Carl G. Fisher

Entrepreneur, developer of racetracks, roadways, and resorts
Born: Jan. 12, 1874
Birthplace: Greensburg, Indiana

Carl Fisher grew up in Indianapolis. He quit school at age 12 to work in a grocery store. Within a few years, he had opened bicycle shop, and later launched a car dealership. In 1904, he began the Prest-O-Light company, which sold headlights to most of the car manufacturers in the United States. By 1913, he sold Prest-O-Light for $9 million dollars. During his years at Prest-O-Light, Fisher conceived of the idea of building an automobile testing ground and race track. On Aug. 19, 1909, the Indianapolis Motor Speedway held its first race. But accidents and the deaths of six people caused this first race to be cancelled—the crushed stone and tar track was deemed too dangerous for racing. Fisher then paved the track with 3.2 million bricks. The first 500-mile race, called the International Sweepstakes, took place on May 30, 1911. The Indianapolis 500, as it was later called, became an annual event and the most famous of American automobile races. Fisher's next two enterprises also involved road building. He was responsible for building the Lincoln Highway in 1913, the first transcontinental highway in the United States, which stretched from New York to San Francisco. He was also responsible for the development of the Dixie Highway, completed in 1916, which stretched from Chicago to Miami.
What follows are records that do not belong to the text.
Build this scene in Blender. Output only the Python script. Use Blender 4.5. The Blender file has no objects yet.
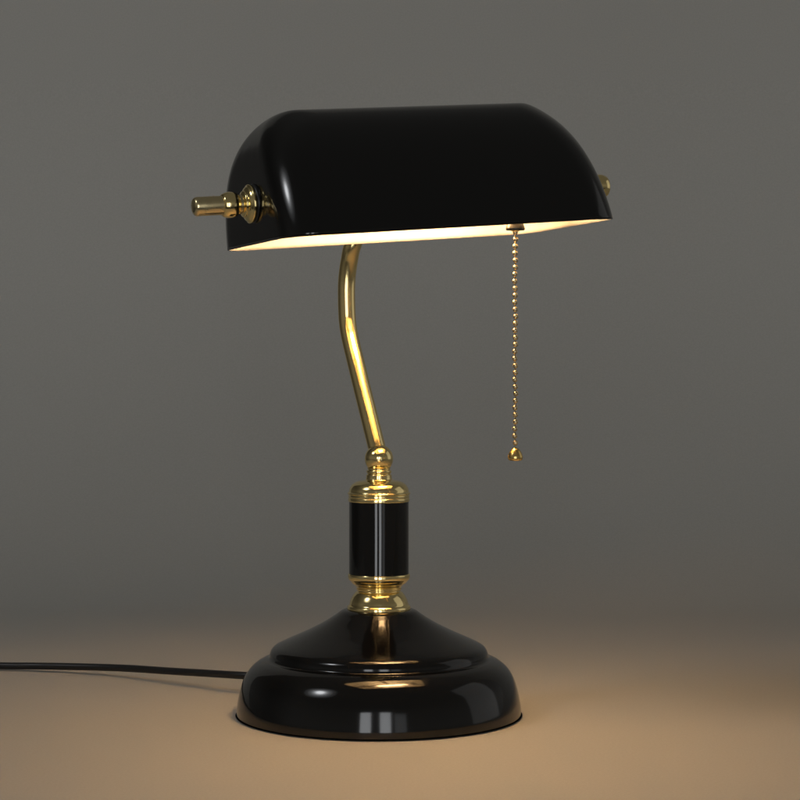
import bpy, bmesh, math
from mathutils import Vector, Matrix
R = math.radians
scene = bpy.context.scene
col = scene.collection
PX = 0.000636                      # metres per photo pixel at the lamp's axis
GY = 715.0

# ------------------------------------------------------------------ materials
def mat(name):
    m = bpy.data.materials.new(name); m.use_nodes = True
    return m, m.node_tree.nodes, m.node_tree.links, m.node_tree.nodes['Principled BSDF']

def noise_to(nodes, links, target, scale, lo, hi, detail=3, vec='Object', stretch=None):
    tc = nodes.new('ShaderNodeTexCoord')
    nz = nodes.new('ShaderNodeTexNoise'); nz.inputs['Scale'].default_value = scale
    nz.inputs['Detail'].default_value = detail
    src = tc.outputs[vec]
    if stretch:
        mp = nodes.new('ShaderNodeMapping'); mp.inputs['Scale'].default_value = stretch
        links.new(src, mp.inputs['Vector']); src = mp.outputs['Vector']
    links.new(src, nz.inputs['Vector'])
    mr = nodes.new('ShaderNodeMapRange')
    mr.inputs['From Min'].default_value = .3; mr.inputs['From Max'].default_value = .7
    mr.inputs['To Min'].default_value = lo; mr.inputs['To Max'].default_value = hi
    links.new(nz.outputs['Fac'], mr.inputs['Value'])
    links.new(mr.outputs['Result'], target)
    return nz

def bump(nodes, links, b, scale, strength, dist, detail=3, stretch=None):
    bp = nodes.new('ShaderNodeBump'); bp.inputs['Strength'].default_value = strength
    bp.inputs['Distance'].default_value = dist
    noise_to(nodes, links, bp.inputs['Height'], scale, 0, 1, detail, stretch=stretch)
    links.new(bp.outputs['Normal'], b.inputs['Normal'])

def black_paint(name, rough, base=(.003, .0028, .0025)):
    m, n, l, b = mat(name)
    b.inputs['Base Color'].default_value = (*base, 1)
    b.inputs['IOR'].default_value = 1.5
    noise_to(n, l, b.inputs['Roughness'], 14, rough * .8, rough * 1.25)
    bump(n, l, b, 22, .12, .0006, 2)
    return m

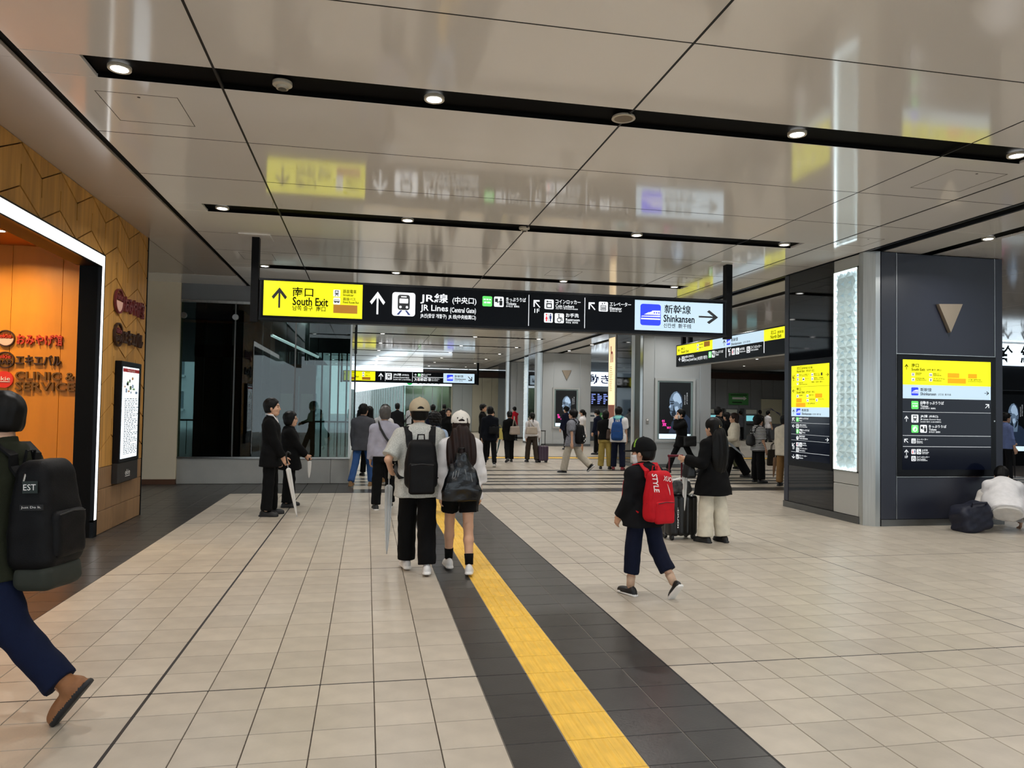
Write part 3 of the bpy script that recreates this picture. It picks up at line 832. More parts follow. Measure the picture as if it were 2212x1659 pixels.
# portrait posters: pale bronze-blue bust of a bald man in profile on black
PBLK = mat('poster_black', '040507', .45, emit='06080c', es=.3)
HEADC = [mat('head_tone_mid', '5f7285', .5, emit='6f86a0', es=.50), mat('head_tone_light', '8ea3b8', .5, emit='a9c2dc', es=.62), mat('head_tone_dark', '222d3a', .5, emit='1d2836', es=.4), mat('coat_tone', '263040', .5, emit='2a3850', es=.4)]
PINK = mat('poster_pink', 'f03aa6', .5, emit='ff46b4', es=.9)
PALE = mat('poster_foot', 'dcecf6', .4, emit='d4ecfb', es=.9)
def portrait(parent, fmap, w, h, m0=.0):
    """everything in a w x h rectangle with its origin at the lower left; fmap(u,v,depth)"""
    MB().add([fmap(a, b, .0) for a, b in ((0, 0), (w, 0), (w, h), (0, h))], [(0, 1, 2, 3)]).build('poster_sheet', PBLK, parent)
    def P_(pts, m_, d, nm):
        MB().add([fmap(a * w, b * h, d) for a, b in pts], [tuple(range(len(pts)))]).build(nm, m_, parent)
    P_([(.0, 0), (1, 0), (1, .085), (0, .085)], PALE, .004, 'foot_band')
    # bust, face turned to the left
    P_([(.30, .10), (.98, .10), (.99, .36), (.86, .43), (.72, .46), (.62, .40), (.40, .30)], HEADC[3], .004, 'portrait_coat')
    P_([(.45, .34), (.68, .34), (.72, .52), (.50, .50)], HEADC[0], .006, 'portrait_neck')
    head = [(.40, .40), (.35, .44), (.335, .48), (.35, .50), (.33, .53), (.30, .56), (.335, .60), (.32, .65), (.33, .71), (.38, .78), (.46, .83), (.55, .845), (.64, .82), (.715, .76), (.745, .68), (.735, .60), (.70, .52), (.66, .44), (.56, .40), (.47, .385)]
    P_(head, HEADC[0], .008, 'portrait_head')
    P_([(.42, .72), (.47, .795), (.55, .82), (.63, .795), (.69, .73), (.71, .65), (.64, .62), (.56, .66), (.47, .66)], HEADC[1], .010, 'portrait_highlight')
    P_([(.48, .50), (.55, .48), (.62, .52), (.58, .58), (.50, .57)], HEADC[1], .010, 'portrait_highlight')
    P_([(.35, .605), (.45, .615), (.46, .64), (.36, .635)], HEADC[2], .010, 'portrait_shadow')
    P_([(.33, .655), (.40, .648), (.47, .655), (.47, .668), (.40, .668), (.33, .672)], HEADC[2], .0105, 'portrait_brow')
    P_([(.40, .40), (.47, .39), (.53, .44), (.50, .50), (.46, .56), (.47, .60), (.44, .58), (.44, .50), (.38, .45)], HEADC[2], .0105, 'portrait_shadow')
    P_([(.56, .40), (.66, .44), (.70, .52), (.66, .54), (.60, .47)], HEADC[2], .0105, 'portrait_shadow')
    P_([(.305, .565), (.34, .60), (.37, .61), (.37, .56), (.34, .545)], HEADC[1], .0105, 'portrait_nose')
    P_([(.55, .845), (.64, .82), (.715, .76), (.745, .68), (.735, .60), (.715, .66), (.68, .74), (.62, .80)], HEADC[3], .0105, 'portrait_shadow')
    P_([(.345, .485), (.43, .48), (.43, .495), (.35, .50)], HEADC[2], .010, 'portrait_shadow')
    P_([(.66, .55), (.70, .54), (.725, .60), (.70, .645), (.66, .62)], HEADC[2], .010, 'portrait_ear')
    P_([(.675, .565), (.70, .56), (.715, .60), (.70, .63), (.675, .615)], HEADC[0], .012, 'portrait_ear')
    f2 = lambda d: (lambda u, v: fmap(u * w, v * h, d))
    mb = MB()
    for ch, a, b in (('竹', .08, .28), ('双', .10, .22), ('望', .24, .16)):
        lettering(mb, ch, a, b, a + .13, b + .055, f2(.012), .03)
    mb.build('pink_lettering', PINK, parent)
    mb = MB()
    for k in range(7): lettering(mb, 'あるひとのこえ'[k], .86, .80 - .03 * k, .895, .822 - .03 * k, f2(.012))
    for k in range(6): lettering(mb, 'とわのことば'[k], .79, .76 - .03 * k, .825, .782 - .03 * k, f2(.012))
    lettering(mb, 'information', .4, .035, .9, .05, f2(.012))
    mb.build('white_lettering', mat('poster_white', 'e8ecf0', .5, emit=(.85, .9, .95), es=.6), parent)
def poster_case(x0, x1, y, z0, z1, label):
    t = thing('poster_case', label, 'poster', ((x0 + x1) / 2, y, z0))
    MB().box(x0, x1, y - .03, y, z0, z1).build('frame_back', SILV, t)
    e = .07
    MB().box(x0, x1, y - .055, y - .03, z1 - e, z1).box(x0, x1, y - .055, y - .03, z0, z0 + e).box(x0, x0 + e, y - .055, y - .03, z0 + e, z1 - e).box(x1 - e, x1, y - .055, y - .03, z0 + e, z1 - e).build('frame', SILV, t)
    MB().box(x0 + e, x1 - e, y - .034, y - .03, z0 + e, z1 - e).build('inner_border', mat('poster_border', '7d908c', .2), t)
    px0, px1 = x0 + e + .06, x1 - e - .06
    portrait(t, lambda u, v, d: (px0 + u, y - .036 - d, z0 + e + .02 + v), px1 - px0, z1 - z0 - 2 * e - .06)
    return t
poster_case(7.79, 8.98, 19.195, .71, 2.47, 'framed black portrait poster on the middle grey pillar')
poster_case(7.64, 8.81, 29.995, .75, 2.46, 'framed black portrait poster on the farther grey pillar')
t = thing('wall_switch', 'small grey notice plate on the middle grey pillar', 'plate', (7.59, 19.19, 1.2))
MB().bbox(7.555, 7.625, 19.18, 19.2, 1.2, 1.345, .004).build('plate', mat('plate_grey', '8f8d88', .5), t)
MB().box(7.565, 7.615, 19.176, 19.18, 1.29, 1.335).build('label_area', WHT, t)

# ================================================================ FAR END
BEIGEP = mat('beige_panel', 'b7b09a', .45, noise=(.7, .03)); GREYP = mat('grey_panel', 'a9adaa', .45, noise=(.7, .03)); BROWNB = mat('brown_beam', '38221a', .5)
wf = tag(MB().box(3.4, 16, 46.05, 46.3, 0, ZC).build('wall_far', DSTEEL), 'panelled beige wall closing the far end', 'wall', kind='structure')
for k in range(20):
    x = 3.4 + .62 * k
    MB().bbox(x + .006, x + .614, 46.0, 46.05, 0.02, 3.42, .006).build('wall_panel', GREYP if k in (0, 3, 4, 9, 10) else BEIGEP, wf)
MB().box(3.4, 16, 45.9, 46.1, 3.45, 3.8).build('brown_band', BROWNB, wf)
# ticket office: bright fascia over a glazed front
FASC = mat('white_fascia', 'ffffff', .4, emit='dff2ff', es=1.25)
tf = thing('ticket_office', 'glazed ticket office with a bright white fascia far down the hall', 'ticket office', (3.3, 43, 0))
MB().box(2.0, 4.75, 42.0, 42.3, 2.75, 3.30).build('fascia', FASC, tf)
q = [(2.0, 42.0), (-1.4, 72.0), (-1.1, 72.0), (2.3, 42.3)]
MB().prism([(x, y, 2.75) for x, y in q], (0, 0, .55)).build('side_fascia', FASC, tf)
ff = lambda u, v: (u, 41.985, v)
mb = MB(); lettering(mb, 'きっぷうりば', 2.75, 2.83, 4.1, 3.08, ff, .02); mb.build('lettering', mat('ink_navy', '10142a', .5), tf)
MB().prism([(2.35 + .17 * math.cos(i * .3927), 41.985, 2.93 + .17 * math.sin(i * .3927)) for i in range(16)], (0, -.005, 0)).build('green_roundel', mat('green_print', '2fa650', .5, emit='2fc060', es=.6), tf)
GLS = thin_glass('office_glass', (.5, .58, .54), 1.6, .03)
for k in range(5):
    x = 2.02 + .545 * k
    MB().box(x, x + .53, 42.1, 42.13, .0, 2.75).build('glass_pane', GLS, tf); MB().box(x - .015, x + .015, 42.08, 42.16, 0, 2.75).build('mullion', STEEL, tf)
for k in range(26):
    f_ = k / 26; x, y = 2.0 - 3.4 * f_, 42.2 + 29.8 * f_
    MB().box(x - .02, x + .02, y - .02, y + .02, 0, 2.75).build('mullion', STEEL, tf)
    x2, y2 = 2.0 - 3.4 * (k + 1) / 26, 42.2 + 29.8 * (k + 1) / 26
    MB().prism([(x + .05, y, 0), (x2 + .05, y2, 0), (x2 + .08, y2, 0), (x + .08, y, 0)], (0, 0, 2.75)).build('glass_pane', GLS, tf)
MB().box(2.2, 4.75, 43.4, 43.5, 0, 2.75).build('rear_wall', mat('office_back', '7d8472', .6), tf)
for k in range(3):
    downlight(3.0 + .8 * k, 42.8, f'downlight inside the far ticket office, {["left", "middle", "right"][k]} one', .6, z=3.25)
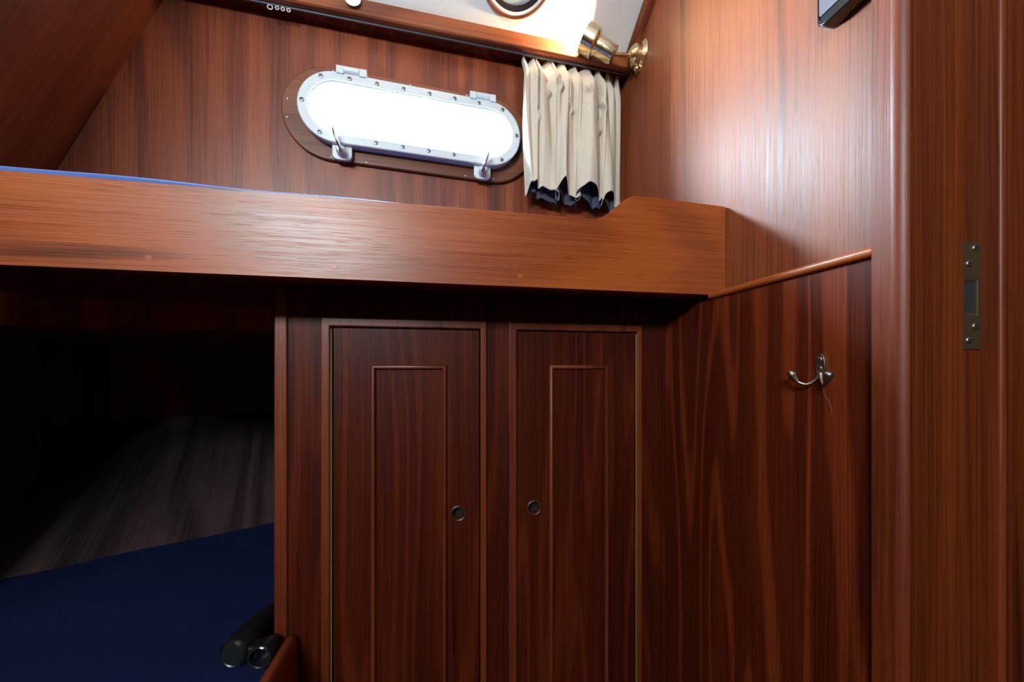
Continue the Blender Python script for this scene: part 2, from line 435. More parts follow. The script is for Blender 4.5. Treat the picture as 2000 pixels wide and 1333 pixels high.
# door frame on the right: post with rounded corner, stop, outer panel (plan outlines drawn upwards)
def prism(name, pts, h0, h1, mat, parent=None, bevel=0):
    bm = bmesh.new()
    lo = [bm.verts.new((x, y, h0)) for x, y in pts]; hi = [bm.verts.new((x, y, h1)) for x, y in pts]
    n = len(pts)
    for i in range(n): bm.faces.new((lo[i], lo[(i+1) % n], hi[(i+1) % n], hi[i]))
    bm.faces.new(lo); bm.faces.new(hi)
    return link(name, bm, mat, frame(0, 0, 1, 0), parent, smooth=True, angle=30)
door = empty('door_1', frame(.53, .44, 1, 0, -H0)); tag(door, kind='structure')
PW['door_1'] = door.matrix_world.copy()
arc = []
c0 = Vector((.4747+.0125, .4365-.0005))
for i in range(9):
    a = PI+ math.radians(-6) + (PI/2+math.radians(8))*i/8
    arc.append((c0.x+.0125*math.cos(a), c0.y+.0125*math.sin(a)))
post = [(.4708, .4560), (.4748, .4365)] + arc + [(.549, .4240), (.549, .4560)]
prism('door_post', post, -H0, 1.30, W_post, door)
# face of the post towards the doorway in a browner board
prism('post_facing', [(.4845, .4228), (.5472, .4228), (.5472, .4243), (.4845, .4243)], -H0, 1.30, W_jamb, door)
prism('door_stop', [(.5490, .4370), (.5985, .4370), (.5985, .456), (.5490, .456)], -H0, 1.30, W_jamb, door)
prism('door_lining', [(.5975, .4545), (.5975, .4285)]+[(.6005+.003*math.cos(PI+PI/2*i/5), .4285+.003*math.sin(PI+PI/2*i/5)) for i in range(6)]+[(.660, .4255), (.660, .4545)], -H0, 1.30, W_post, door)
prism('door_board', [(.6035, .4235), (1.10, .4235), (1.10, .456), (.6035, .456)], -H0, 1.30, W_jamb, door)
# strike plate with its pocket
FP = frame(0, .437, 1, 0)
sx0, sx1, sz0, sz1 = .5600, .5876, .0212, .1562
sp = plate('strike_plate', rect(sx0, sx1, sz0, sz1), [rect(.5665, .5828, .064, .108)], -.0016, 0, FP, M_dbrass, door, bevel=.0004)
tag(sp, 'dull brass strike plate let into the door frame')
bm = bmesh.new()
v = [bm.verts.new(p) for p in ((.5665,-.0010,.064),(.5828,-.0010,.064),(.5828,-.0010,.108),(.5665,-.0010,.108))]
q = [bm.verts.new(p) for p in ((.5690,-.0004,.068),(.5790,-.0004,.068),(.5790,-.0004,.104),(.5690,-.0004,.104))]
for i in range(4): bm.faces.new((v[i], v[(i+1) % 4], q[(i+1) % 4], q[i]))
link('pocket_rim', bm, M_nickel, FP, sp)
box('latch_pocket', .5670, .5795, -.0006, -.0002, .067, .105, FP, M_slot, sp)
for x, z in ((.5795, .148), (.5715, .1285), (.5795, .0500), (.5715, .0325)):
    screw('screw', x, -.0016, z, .0042, FP, sp, M_nickel, .0016)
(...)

His next venture was the development of Miami Beach, which was then just a mangrove swamp. From 1920 to 1925, he oversaw the transformation of Miami Beach into a vacation resort. He also began work on transforming Montauk, at the tip of Long Island, New York, into a resort—“the Miami Beach of the North.” But in 1926, disaster struck when a hurricane hit Miami Beach. Much of the resort was destroyed, tourism dropped off, and Fisher's finances suffered. By 1932, he was completely bankrupt. This tireless and resourceful businessman died seven years later.